Fabrizio Saccomanni dà il via alle danze, annunciando i primi dettagli del tanto atteso piano di privatizzazioni con cui lo Stato punta a fare cassa. “Al consiglio dei ministri di domani ci sarà il decreto privatizzazioni: si comincia con il 40% di Poste Italiane, poi vediamo”, ha detto il ministro dell’Economia parlando con i giornalisti a margine del World economic forum di Davos. Inizia così dalle Poste, che alla fine del 2013 sono state preziose per salvare con 75 milioni di euro quel che resta di Alitaliail piano da 12 miliardi annunciato alla fine di novembre dal premier Enrico Letta, che indicava inizialmente la vendita di una quota di controllo di Sace e Grandi stazioni, poi quote non di maggioranza di Enav, Stm, Fincantieri, Cdp Reti, il gasdotto Tag e un 3% di Eni.

Il viceministro allo Sviluppo economico, Antonio Catricalà, aveva già fatto sapere nei giorni scorsi che “è immaginabile un periodo tra i cinque e i sei mesi per definire i dettagli” della privatizzazione delle Poste, sottolineando che “le decisioni sono ormai assunte e sono relative ad una messa sul mercato non di asset ma di una quota della società”. Le intenzioni del governo sono di non cedere il controllo di Poste, con la maggioranza del capitale che dovrebbe quindi rimanere allo Stato. L’esecutivo punta così a incassare entro fine anno una cifra che, secondo stime prudenziali, è di circa 4 miliardi di euro per il 40% del gruppo.

Con il collocamento di Poste Italiane, attualmente interamente controllata dallo Stato italiano, il governo vuole replicare il modello di altre privatizzazioni dei servizi postali a livello europeo. Ultima in ordine di tempo è stata Royal Mail, le poste britanniche, che ha permesso al governo inglese di incassare 3 miliardi di sterline dalla cessione di una quota del 33%. Deutsche Post, le poste tedesche, risultano invece quotate dal 2000 con quota detenuta dallo Stato progressivamente scesa fino al 21% attuale e una capitalizzazione di mercato di oltre 31 miliardi di euro.

Non mancano però le critiche al piano del governo. “Scelta Civica non è convinta di come il governo stia gestendo la privatizzazione delle Poste”, afferma un’interrogazione presentata dai senatori Linda Lanzillotta (moglie di Franco Bassanini, che è presidente della Cassa depositi e prestiti, ovvero l’ente pubblico che gestisce i risparmi postali degli italiani) e Benedetto Della Vedova, che chiede al “governo come intenda evitare che una rendita monopolistica sia trasferita ad eventuali soci privati”.

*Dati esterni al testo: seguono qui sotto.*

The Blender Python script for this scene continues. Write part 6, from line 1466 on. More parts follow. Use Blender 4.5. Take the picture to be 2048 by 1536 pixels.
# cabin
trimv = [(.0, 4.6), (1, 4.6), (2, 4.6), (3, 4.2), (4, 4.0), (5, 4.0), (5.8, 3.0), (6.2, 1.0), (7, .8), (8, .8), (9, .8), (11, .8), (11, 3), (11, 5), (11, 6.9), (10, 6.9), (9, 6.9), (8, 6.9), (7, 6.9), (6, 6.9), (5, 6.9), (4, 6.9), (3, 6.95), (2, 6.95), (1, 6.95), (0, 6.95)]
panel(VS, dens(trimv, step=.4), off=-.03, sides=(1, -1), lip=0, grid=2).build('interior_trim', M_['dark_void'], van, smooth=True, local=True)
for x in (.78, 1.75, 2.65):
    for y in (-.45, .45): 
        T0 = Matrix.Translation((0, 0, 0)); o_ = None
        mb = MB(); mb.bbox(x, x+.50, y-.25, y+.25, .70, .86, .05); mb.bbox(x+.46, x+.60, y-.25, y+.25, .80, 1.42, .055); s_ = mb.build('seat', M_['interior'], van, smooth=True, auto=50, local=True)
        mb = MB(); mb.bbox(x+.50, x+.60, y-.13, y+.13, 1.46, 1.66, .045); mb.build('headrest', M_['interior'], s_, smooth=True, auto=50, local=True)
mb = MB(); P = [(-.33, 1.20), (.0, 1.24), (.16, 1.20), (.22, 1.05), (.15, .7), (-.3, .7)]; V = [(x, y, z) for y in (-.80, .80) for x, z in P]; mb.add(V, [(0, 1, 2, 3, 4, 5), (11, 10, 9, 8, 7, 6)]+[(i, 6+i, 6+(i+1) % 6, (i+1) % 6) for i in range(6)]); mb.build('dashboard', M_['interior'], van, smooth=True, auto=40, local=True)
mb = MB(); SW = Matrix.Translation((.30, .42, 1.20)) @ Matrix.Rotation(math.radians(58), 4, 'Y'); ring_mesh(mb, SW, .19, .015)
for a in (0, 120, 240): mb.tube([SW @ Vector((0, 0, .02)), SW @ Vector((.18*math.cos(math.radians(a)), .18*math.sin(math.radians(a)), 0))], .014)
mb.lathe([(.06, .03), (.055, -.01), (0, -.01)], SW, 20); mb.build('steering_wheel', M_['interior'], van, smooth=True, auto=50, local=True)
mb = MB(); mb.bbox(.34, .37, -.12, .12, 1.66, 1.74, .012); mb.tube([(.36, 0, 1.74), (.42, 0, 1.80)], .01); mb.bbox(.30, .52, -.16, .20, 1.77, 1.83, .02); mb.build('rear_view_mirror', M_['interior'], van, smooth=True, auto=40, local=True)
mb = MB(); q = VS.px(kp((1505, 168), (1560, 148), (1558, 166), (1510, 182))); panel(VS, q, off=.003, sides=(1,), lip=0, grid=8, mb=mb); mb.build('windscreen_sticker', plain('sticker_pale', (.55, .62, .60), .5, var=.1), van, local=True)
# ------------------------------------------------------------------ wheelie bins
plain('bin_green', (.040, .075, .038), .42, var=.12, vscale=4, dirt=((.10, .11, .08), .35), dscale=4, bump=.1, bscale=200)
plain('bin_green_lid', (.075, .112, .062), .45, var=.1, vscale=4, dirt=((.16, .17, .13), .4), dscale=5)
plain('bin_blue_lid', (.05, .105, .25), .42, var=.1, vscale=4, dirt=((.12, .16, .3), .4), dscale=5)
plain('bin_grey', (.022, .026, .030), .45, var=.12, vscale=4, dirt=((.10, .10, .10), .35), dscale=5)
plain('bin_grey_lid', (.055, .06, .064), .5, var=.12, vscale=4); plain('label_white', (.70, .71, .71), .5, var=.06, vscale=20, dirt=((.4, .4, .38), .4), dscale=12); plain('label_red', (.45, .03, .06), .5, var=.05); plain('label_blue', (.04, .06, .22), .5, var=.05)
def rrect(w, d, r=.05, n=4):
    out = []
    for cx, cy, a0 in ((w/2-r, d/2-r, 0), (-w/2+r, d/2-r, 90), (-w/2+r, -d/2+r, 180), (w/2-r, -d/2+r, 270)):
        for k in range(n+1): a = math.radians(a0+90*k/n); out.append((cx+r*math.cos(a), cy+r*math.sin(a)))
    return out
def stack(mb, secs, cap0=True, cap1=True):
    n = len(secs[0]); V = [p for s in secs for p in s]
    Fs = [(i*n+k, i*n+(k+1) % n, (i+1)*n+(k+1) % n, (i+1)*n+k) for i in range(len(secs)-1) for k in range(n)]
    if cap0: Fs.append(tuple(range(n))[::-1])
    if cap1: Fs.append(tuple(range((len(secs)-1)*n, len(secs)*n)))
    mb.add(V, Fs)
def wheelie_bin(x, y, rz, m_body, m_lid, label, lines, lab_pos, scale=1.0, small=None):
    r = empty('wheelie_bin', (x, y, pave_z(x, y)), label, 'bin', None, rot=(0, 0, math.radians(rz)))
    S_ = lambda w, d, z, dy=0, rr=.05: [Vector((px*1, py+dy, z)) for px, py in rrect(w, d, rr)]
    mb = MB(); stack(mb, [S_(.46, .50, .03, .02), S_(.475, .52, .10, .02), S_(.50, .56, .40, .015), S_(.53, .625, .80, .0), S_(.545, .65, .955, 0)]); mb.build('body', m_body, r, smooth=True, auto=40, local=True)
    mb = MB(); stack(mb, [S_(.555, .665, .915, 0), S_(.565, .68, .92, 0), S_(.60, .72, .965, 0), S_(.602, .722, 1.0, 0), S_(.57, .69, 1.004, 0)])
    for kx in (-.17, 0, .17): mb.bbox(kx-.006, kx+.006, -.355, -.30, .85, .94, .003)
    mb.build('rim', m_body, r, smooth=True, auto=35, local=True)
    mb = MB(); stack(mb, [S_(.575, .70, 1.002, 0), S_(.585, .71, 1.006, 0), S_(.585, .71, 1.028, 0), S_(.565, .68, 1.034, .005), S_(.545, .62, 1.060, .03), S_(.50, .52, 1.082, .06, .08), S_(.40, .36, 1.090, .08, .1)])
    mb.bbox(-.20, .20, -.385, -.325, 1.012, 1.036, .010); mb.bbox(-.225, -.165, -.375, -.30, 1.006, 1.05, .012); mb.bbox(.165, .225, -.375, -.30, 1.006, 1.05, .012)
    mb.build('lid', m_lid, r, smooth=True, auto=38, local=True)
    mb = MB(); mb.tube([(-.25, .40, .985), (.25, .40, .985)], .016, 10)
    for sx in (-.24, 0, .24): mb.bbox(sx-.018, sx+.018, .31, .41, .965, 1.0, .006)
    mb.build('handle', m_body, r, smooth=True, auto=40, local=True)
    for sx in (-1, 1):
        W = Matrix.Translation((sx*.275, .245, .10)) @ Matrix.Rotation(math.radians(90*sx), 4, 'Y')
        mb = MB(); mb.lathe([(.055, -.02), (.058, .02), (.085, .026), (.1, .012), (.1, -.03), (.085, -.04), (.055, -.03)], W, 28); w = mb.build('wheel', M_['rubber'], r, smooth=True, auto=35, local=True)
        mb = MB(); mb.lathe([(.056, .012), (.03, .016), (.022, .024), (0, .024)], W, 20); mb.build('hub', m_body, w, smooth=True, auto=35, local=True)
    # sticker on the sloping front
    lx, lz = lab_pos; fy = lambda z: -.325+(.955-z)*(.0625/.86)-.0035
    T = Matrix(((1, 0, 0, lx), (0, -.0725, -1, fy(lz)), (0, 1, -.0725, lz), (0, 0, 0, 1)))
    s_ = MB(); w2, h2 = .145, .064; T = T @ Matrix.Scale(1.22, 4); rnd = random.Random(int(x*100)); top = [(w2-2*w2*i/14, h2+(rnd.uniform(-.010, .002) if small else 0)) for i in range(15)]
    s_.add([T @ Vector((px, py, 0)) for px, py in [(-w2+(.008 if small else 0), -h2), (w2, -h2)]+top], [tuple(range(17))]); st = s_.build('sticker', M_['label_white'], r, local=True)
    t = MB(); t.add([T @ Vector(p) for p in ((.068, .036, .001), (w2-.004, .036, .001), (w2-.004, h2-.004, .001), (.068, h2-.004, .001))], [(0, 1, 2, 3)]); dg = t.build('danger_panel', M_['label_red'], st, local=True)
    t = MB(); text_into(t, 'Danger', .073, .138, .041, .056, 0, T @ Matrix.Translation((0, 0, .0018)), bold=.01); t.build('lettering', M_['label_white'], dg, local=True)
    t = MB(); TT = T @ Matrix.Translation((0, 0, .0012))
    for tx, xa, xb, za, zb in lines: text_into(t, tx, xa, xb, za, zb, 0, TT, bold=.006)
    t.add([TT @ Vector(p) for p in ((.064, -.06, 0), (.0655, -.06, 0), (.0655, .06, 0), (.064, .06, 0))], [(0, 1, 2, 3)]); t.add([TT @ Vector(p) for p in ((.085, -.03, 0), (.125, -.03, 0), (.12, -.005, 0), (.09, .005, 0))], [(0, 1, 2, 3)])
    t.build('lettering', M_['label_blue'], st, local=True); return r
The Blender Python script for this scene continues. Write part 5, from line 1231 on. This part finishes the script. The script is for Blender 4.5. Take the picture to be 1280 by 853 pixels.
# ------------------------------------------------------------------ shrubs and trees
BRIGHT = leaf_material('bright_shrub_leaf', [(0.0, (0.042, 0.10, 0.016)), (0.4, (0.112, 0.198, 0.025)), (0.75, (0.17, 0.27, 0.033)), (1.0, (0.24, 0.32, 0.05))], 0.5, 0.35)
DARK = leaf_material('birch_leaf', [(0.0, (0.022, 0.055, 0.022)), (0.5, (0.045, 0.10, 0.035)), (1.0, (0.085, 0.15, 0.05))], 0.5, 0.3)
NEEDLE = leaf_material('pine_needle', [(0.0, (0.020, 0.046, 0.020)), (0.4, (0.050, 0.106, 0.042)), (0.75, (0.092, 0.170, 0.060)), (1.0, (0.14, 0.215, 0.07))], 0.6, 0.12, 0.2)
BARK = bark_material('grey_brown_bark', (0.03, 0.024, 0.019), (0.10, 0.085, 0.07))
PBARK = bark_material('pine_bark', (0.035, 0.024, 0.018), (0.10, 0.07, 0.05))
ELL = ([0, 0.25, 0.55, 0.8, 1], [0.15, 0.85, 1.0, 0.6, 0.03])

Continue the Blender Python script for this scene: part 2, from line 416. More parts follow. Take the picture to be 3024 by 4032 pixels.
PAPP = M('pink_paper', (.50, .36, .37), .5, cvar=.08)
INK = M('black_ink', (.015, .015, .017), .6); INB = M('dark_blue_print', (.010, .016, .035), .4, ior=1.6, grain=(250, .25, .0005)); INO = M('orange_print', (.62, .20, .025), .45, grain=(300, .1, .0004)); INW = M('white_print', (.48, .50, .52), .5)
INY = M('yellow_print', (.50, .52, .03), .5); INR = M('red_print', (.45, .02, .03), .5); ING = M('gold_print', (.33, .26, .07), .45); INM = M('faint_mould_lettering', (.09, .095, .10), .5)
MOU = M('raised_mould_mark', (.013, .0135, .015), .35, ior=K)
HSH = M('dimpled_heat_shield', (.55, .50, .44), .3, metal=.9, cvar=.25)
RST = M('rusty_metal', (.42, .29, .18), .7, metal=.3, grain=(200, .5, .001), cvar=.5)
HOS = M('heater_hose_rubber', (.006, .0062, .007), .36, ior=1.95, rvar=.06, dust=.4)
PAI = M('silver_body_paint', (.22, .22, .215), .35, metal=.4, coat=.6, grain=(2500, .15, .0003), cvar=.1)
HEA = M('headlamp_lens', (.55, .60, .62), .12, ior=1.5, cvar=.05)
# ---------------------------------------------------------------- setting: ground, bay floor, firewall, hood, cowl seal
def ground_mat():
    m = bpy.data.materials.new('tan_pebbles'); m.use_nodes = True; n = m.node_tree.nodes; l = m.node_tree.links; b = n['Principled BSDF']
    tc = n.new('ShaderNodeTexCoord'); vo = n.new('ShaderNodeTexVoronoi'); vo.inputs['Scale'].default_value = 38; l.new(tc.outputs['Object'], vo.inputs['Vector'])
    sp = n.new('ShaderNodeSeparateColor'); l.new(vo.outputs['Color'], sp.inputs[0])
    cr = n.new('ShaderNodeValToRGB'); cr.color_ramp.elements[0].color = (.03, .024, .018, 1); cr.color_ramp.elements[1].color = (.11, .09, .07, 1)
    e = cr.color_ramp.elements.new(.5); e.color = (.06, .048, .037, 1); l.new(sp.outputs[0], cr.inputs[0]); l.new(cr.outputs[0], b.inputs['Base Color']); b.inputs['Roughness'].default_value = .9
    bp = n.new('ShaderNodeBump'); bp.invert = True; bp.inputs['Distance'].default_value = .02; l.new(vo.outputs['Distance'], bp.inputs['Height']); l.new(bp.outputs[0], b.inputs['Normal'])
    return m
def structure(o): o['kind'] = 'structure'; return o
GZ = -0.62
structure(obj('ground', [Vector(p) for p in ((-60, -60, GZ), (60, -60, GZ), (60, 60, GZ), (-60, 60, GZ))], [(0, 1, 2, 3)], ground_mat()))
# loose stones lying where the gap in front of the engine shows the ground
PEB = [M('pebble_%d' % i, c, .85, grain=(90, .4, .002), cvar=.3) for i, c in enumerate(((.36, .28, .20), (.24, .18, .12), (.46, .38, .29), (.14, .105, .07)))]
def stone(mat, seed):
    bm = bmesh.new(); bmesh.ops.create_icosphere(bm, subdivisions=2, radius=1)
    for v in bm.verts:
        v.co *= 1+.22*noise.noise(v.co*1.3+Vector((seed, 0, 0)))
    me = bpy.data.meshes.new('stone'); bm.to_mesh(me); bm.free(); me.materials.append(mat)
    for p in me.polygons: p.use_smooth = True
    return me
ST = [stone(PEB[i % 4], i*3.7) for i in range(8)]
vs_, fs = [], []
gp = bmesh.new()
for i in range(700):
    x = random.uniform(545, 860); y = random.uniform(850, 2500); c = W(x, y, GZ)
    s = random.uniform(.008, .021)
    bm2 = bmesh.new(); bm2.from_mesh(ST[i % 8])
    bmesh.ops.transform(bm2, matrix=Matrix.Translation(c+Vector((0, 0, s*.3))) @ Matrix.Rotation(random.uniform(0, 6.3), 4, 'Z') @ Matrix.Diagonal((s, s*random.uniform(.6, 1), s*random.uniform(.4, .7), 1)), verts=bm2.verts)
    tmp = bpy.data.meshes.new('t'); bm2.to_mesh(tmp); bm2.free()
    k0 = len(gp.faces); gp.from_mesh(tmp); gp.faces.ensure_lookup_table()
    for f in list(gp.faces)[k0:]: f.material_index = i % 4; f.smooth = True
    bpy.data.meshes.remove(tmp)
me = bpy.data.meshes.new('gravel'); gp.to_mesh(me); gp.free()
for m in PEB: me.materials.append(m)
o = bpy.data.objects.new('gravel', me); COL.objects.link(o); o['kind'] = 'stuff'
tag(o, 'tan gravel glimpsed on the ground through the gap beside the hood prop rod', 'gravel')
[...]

L’iter delle cessioni delle società partecipate direttamente dallo Stato prevede che le modalità siano determinate con un decreto del presidente del Consiglio dei ministri (Dpcm) da emanare su proposta del ministero dell’Economia (Mef) di concerto con il ministero dello Sviluppo economico. Dopo l’approvazione in consiglio dei ministri, lo schema di decreto viene trasmesso in Parlamento per il parere delle commissioni competenti. La delibera definitiva sul Dpcm ritorna in consiglio dei ministri per l’approvazione definitiva e viene pubblicata in Gazzetta ufficiale. Intanto il Mef, sulla base del primo schema del Dpcm attiverà gli studi necessari e preparerà la cosiddetta “equity story”. Sempre il dicastero dell’Economia predisporrà gli atti necessari per la presentazione al mercato.

Inoltre, una volta approvato in via definitiva il Dpcm, l’operazione dovrà essere presentata alla Consob e alla Borsa. Per questo iter ci vogliono circa due mesi. Sembra invece improbabile che lo schema di Dpcm contenga accenni alla governance che potrebbe prevedere l’ingresso nel board dei dipendenti cui, sempre secondo le anticipazioni fin qui circolate, dovrebbe essere riservata una quota della società. Poste Italiane, che nel 2012 ha avuto ricavi per oltre 24 miliardi con un utile superiore al miliardo, ha 145mila dipendenti.